### Given task
Your task is to copy every line of this material exactly.
= = =
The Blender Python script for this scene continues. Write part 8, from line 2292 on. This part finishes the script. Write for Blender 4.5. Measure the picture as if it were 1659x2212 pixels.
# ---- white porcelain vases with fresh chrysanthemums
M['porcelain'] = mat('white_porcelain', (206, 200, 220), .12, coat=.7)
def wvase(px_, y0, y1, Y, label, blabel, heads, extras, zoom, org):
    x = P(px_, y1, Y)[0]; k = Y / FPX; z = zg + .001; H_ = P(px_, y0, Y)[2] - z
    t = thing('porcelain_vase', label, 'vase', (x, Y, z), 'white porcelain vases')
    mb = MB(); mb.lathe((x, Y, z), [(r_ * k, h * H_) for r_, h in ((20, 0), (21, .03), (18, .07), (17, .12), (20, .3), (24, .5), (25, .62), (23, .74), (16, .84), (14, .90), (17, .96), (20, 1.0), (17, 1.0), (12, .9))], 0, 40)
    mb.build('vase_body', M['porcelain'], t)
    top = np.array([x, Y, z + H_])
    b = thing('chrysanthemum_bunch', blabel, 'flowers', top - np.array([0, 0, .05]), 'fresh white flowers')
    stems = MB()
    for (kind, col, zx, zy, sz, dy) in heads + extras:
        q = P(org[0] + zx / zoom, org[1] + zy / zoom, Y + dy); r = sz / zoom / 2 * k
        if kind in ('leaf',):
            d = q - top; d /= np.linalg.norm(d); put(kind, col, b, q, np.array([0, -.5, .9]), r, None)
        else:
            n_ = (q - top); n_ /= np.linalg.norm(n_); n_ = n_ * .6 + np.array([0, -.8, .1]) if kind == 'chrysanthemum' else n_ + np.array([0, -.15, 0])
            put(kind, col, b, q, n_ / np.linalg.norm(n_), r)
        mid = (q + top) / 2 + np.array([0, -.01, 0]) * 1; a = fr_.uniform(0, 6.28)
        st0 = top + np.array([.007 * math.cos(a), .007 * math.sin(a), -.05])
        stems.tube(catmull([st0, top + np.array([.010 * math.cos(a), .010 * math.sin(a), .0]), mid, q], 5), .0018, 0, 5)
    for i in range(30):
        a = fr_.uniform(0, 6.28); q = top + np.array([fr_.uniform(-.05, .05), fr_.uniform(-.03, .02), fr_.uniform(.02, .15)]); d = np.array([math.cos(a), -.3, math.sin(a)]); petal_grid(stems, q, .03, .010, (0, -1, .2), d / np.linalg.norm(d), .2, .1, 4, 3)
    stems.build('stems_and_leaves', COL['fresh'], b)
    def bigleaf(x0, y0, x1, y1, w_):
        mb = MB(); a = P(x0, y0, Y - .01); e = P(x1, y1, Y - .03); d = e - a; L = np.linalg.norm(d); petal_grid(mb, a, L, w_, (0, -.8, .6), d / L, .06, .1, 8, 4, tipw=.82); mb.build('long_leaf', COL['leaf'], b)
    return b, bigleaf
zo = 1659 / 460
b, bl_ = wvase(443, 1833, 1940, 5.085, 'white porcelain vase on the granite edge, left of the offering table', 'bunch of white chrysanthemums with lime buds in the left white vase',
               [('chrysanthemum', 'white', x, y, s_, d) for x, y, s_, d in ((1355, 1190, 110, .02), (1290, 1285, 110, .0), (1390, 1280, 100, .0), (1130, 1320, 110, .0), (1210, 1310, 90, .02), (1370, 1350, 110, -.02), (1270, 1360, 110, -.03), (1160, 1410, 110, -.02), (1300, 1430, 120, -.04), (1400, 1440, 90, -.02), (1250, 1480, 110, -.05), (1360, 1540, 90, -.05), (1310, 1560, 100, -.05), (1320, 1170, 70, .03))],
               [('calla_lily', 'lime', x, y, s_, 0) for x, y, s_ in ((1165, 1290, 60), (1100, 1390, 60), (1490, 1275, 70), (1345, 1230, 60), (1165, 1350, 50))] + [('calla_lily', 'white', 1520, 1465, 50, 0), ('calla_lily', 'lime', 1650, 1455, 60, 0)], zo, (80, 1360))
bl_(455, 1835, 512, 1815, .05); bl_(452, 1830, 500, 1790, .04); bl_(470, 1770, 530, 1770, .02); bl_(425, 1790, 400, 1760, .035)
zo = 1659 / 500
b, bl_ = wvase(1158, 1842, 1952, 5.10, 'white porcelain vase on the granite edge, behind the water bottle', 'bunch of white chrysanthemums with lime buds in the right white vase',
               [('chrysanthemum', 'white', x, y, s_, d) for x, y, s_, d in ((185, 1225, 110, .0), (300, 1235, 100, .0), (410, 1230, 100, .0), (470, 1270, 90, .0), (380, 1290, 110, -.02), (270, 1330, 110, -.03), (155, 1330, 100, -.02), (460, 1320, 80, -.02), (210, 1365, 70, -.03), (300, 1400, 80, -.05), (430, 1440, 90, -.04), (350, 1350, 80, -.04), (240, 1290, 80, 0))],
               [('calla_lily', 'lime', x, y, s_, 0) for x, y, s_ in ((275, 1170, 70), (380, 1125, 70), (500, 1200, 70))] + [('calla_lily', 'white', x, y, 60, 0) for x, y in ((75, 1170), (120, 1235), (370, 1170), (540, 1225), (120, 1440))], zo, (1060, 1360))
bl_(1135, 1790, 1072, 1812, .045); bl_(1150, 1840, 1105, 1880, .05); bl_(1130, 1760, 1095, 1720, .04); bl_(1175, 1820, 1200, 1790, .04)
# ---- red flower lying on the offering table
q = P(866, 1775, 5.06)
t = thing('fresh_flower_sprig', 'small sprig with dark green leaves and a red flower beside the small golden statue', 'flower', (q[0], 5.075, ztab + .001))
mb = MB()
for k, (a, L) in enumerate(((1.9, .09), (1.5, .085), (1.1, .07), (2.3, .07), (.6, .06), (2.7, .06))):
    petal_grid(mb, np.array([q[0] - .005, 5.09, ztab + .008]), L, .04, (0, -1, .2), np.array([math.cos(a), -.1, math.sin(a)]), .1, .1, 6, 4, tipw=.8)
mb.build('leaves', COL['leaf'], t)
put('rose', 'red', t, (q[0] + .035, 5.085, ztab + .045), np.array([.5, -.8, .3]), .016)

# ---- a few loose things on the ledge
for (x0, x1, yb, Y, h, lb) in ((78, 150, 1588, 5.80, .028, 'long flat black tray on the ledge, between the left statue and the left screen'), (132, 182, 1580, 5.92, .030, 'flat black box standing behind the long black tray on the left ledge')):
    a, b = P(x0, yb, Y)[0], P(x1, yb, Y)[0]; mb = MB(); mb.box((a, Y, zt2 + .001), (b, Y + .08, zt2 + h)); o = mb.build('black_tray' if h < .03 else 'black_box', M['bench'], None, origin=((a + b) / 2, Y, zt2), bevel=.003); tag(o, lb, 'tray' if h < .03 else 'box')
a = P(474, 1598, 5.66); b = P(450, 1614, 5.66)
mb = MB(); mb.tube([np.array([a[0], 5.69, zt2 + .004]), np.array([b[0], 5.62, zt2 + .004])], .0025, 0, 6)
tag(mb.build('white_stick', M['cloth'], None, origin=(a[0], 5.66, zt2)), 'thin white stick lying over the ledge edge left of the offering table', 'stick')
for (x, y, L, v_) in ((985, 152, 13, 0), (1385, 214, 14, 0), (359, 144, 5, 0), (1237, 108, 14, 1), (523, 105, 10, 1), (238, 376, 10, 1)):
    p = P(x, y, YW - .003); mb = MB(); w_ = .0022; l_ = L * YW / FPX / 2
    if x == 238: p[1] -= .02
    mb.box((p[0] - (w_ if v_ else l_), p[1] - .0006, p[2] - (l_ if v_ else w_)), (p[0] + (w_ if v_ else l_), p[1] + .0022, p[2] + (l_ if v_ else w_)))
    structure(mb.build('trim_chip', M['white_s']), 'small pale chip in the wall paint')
= = =
### Answer in full
The Blender Python script for this scene continues. Write part 8, from line 2292 on. This part finishes the script. Write for Blender 4.5. Measure the picture as if it were 1659x2212 pixels.
# ---- white porcelain vases with fresh chrysanthemums
M['porcelain'] = mat('white_porcelain', (206, 200, 220), .12, coat=.7)
def wvase(px_, y0, y1, Y, label, blabel, heads, extras, zoom, org):
    x = P(px_, y1, Y)[0]; k = Y / FPX; z = zg + .001; H_ = P(px_, y0, Y)[2] - z
    t = thing('porcelain_vase', label, 'vase', (x, Y, z), 'white porcelain vases')
    mb = MB(); mb.lathe((x, Y, z), [(r_ * k, h * H_) for r_, h in ((20, 0), (21, .03), (18, .07), (17, .12), (20, .3), (24, .5), (25, .62), (23, .74), (16, .84), (14, .90), (17, .96), (20, 1.0), (17, 1.0), (12, .9))], 0, 40)
    mb.build('vase_body', M['porcelain'], t)
    top = np.array([x, Y, z + H_])
    b = thing('chrysanthemum_bunch', blabel, 'flowers', top - np.array([0, 0, .05]), 'fresh white flowers')
    stems = MB()
    for (kind, col, zx, zy, sz, dy) in heads + extras:
        q = P(org[0] + zx / zoom, org[1] + zy / zoom, Y + dy); r = sz / zoom / 2 * k
        if kind in ('leaf',):
            d = q - top; d /= np.linalg.norm(d); put(kind, col, b, q, np.array([0, -.5, .9]), r, None)
        else:
            n_ = (q - top); n_ /= np.linalg.norm(n_); n_ = n_ * .6 + np.array([0, -.8, .1]) if kind == 'chrysanthemum' else n_ + np.array([0, -.15, 0])
            put(kind, col, b, q, n_ / np.linalg.norm(n_), r)
        mid = (q + top) / 2 + np.array([0, -.01, 0]) * 1; a = fr_.uniform(0, 6.28)
        st0 = top + np.array([.007 * math.cos(a), .007 * math.sin(a), -.05])
        stems.tube(catmull([st0, top + np.array([.010 * math.cos(a), .010 * math.sin(a), .0]), mid, q], 5), .0018, 0, 5)
    for i in range(30):
        a = fr_.uniform(0, 6.28); q = top + np.array([fr_.uniform(-.05, .05), fr_.uniform(-.03, .02), fr_.uniform(.02, .15)]); d = np.array([math.cos(a), -.3, math.sin(a)]); petal_grid(stems, q, .03, .010, (0, -1, .2), d / np.linalg.norm(d), .2, .1, 4, 3)
    stems.build('stems_and_leaves', COL['fresh'], b)
    def bigleaf(x0, y0, x1, y1, w_):
        mb = MB(); a = P(x0, y0, Y - .01); e = P(x1, y1, Y - .03); d = e - a; L = np.linalg.norm(d); petal_grid(mb, a, L, w_, (0, -.8, .6), d / L, .06, .1, 8, 4, tipw=.82); mb.build('long_leaf', COL['leaf'], b)
    return b, bigleaf
zo = 1659 / 460
b, bl_ = wvase(443, 1833, 1940, 5.085, 'white porcelain vase on the granite edge, left of the offering table', 'bunch of white chrysanthemums with lime buds in the left white vase',
               [('chrysanthemum', 'white', x, y, s_, d) for x, y, s_, d in ((1355, 1190, 110, .02), (1290, 1285, 110, .0), (1390, 1280, 100, .0), (1130, 1320, 110, .0), (1210, 1310, 90, .02), (1370, 1350, 110, -.02), (1270, 1360, 110, -.03), (1160, 1410, 110, -.02), (1300, 1430, 120, -.04), (1400, 1440, 90, -.02), (1250, 1480, 110, -.05), (1360, 1540, 90, -.05), (1310, 1560, 100, -.05), (1320, 1170, 70, .03))],
               [('calla_lily', 'lime', x, y, s_, 0) for x, y, s_ in ((1165, 1290, 60), (1100, 1390, 60), (1490, 1275, 70), (1345, 1230, 60), (1165, 1350, 50))] + [('calla_lily', 'white', 1520, 1465, 50, 0), ('calla_lily', 'lime', 1650, 1455, 60, 0)], zo, (80, 1360))
bl_(455, 1835, 512, 1815, .05); bl_(452, 1830, 500, 1790, .04); bl_(470, 1770, 530, 1770, .02); bl_(425, 1790, 400, 1760, .035)
zo = 1659 / 500
b, bl_ = wvase(1158, 1842, 1952, 5.10, 'white porcelain vase on the granite edge, behind the water bottle', 'bunch of white chrysanthemums with lime buds in the right white vase',
               [('chrysanthemum', 'white', x, y, s_, d) for x, y, s_, d in ((185, 1225, 110, .0), (300, 1235, 100, .0), (410, 1230, 100, .0), (470, 1270, 90, .0), (380, 1290, 110, -.02), (270, 1330, 110, -.03), (155, 1330, 100, -.02), (460, 1320, 80, -.02), (210, 1365, 70, -.03), (300, 1400, 80, -.05), (430, 1440, 90, -.04), (350, 1350, 80, -.04), (240, 1290, 80, 0))],
               [('calla_lily', 'lime', x, y, s_, 0) for x, y, s_ in ((275, 1170, 70), (380, 1125, 70), (500, 1200, 70))] + [('calla_lily', 'white', x, y, 60, 0) for x, y in ((75, 1170), (120, 1235), (370, 1170), (540, 1225), (120, 1440))], zo, (1060, 1360))
bl_(1135, 1790, 1072, 1812, .045); bl_(1150, 1840, 1105, 1880, .05); bl_(1130, 1760, 1095, 1720, .04); bl_(1175, 1820, 1200, 1790, .04)
# ---- red flower lying on the offering table
q = P(866, 1775, 5.06)
t = thing('fresh_flower_sprig', 'small sprig with dark green leaves and a red flower beside the small golden statue', 'flower', (q[0], 5.075, ztab + .001))
mb = MB()
for k, (a, L) in enumerate(((1.9, .09), (1.5, .085), (1.1, .07), (2.3, .07), (.6, .06), (2.7, .06))):
    petal_grid(mb, np.array([q[0] - .005, 5.09, ztab + .008]), L, .04, (0, -1, .2), np.array([math.cos(a), -.1, math.sin(a)]), .1, .1, 6, 4, tipw=.8)
mb.build('leaves', COL['leaf'], t)
put('rose', 'red', t, (q[0] + .035, 5.085, ztab + .045), np.array([.5, -.8, .3]), .016)

# ---- a few loose things on the ledge
for (x0, x1, yb, Y, h, lb) in ((78, 150, 1588, 5.80, .028, 'long flat black tray on the ledge, between the left statue and the left screen'), (132, 182, 1580, 5.92, .030, 'flat black box standing behind the long black tray on the left ledge')):
    a, b = P(x0, yb, Y)[0], P(x1, yb, Y)[0]; mb = MB(); mb.box((a, Y, zt2 + .001), (b, Y + .08, zt2 + h)); o = mb.build('black_tray' if h < .03 else 'black_box', M['bench'], None, origin=((a + b) / 2, Y, zt2), bevel=.003); tag(o, lb, 'tray' if h < .03 else 'box')
a = P(474, 1598, 5.66); b = P(450, 1614, 5.66)
mb = MB(); mb.tube([np.array([a[0], 5.69, zt2 + .004]), np.array([b[0], 5.62, zt2 + .004])], .0025, 0, 6)
tag(mb.build('white_stick', M['cloth'], None, origin=(a[0], 5.66, zt2)), 'thin white stick lying over the ledge edge left of the offering table', 'stick')
for (x, y, L, v_) in ((985, 152, 13, 0), (1385, 214, 14, 0), (359, 144, 5, 0), (1237, 108, 14, 1), (523, 105, 10, 1), (238, 376, 10, 1)):
    p = P(x, y, YW - .003); mb = MB(); w_ = .0022; l_ = L * YW / FPX / 2
    if x == 238: p[1] -= .02
    mb.box((p[0] - (w_ if v_ else l_), p[1] - .0006, p[2] - (l_ if v_ else w_)), (p[0] + (w_ if v_ else l_), p[1] + .0022, p[2] + (l_ if v_ else w_)))
    structure(mb.build('trim_chip', M['white_s']), 'small pale chip in the wall paint')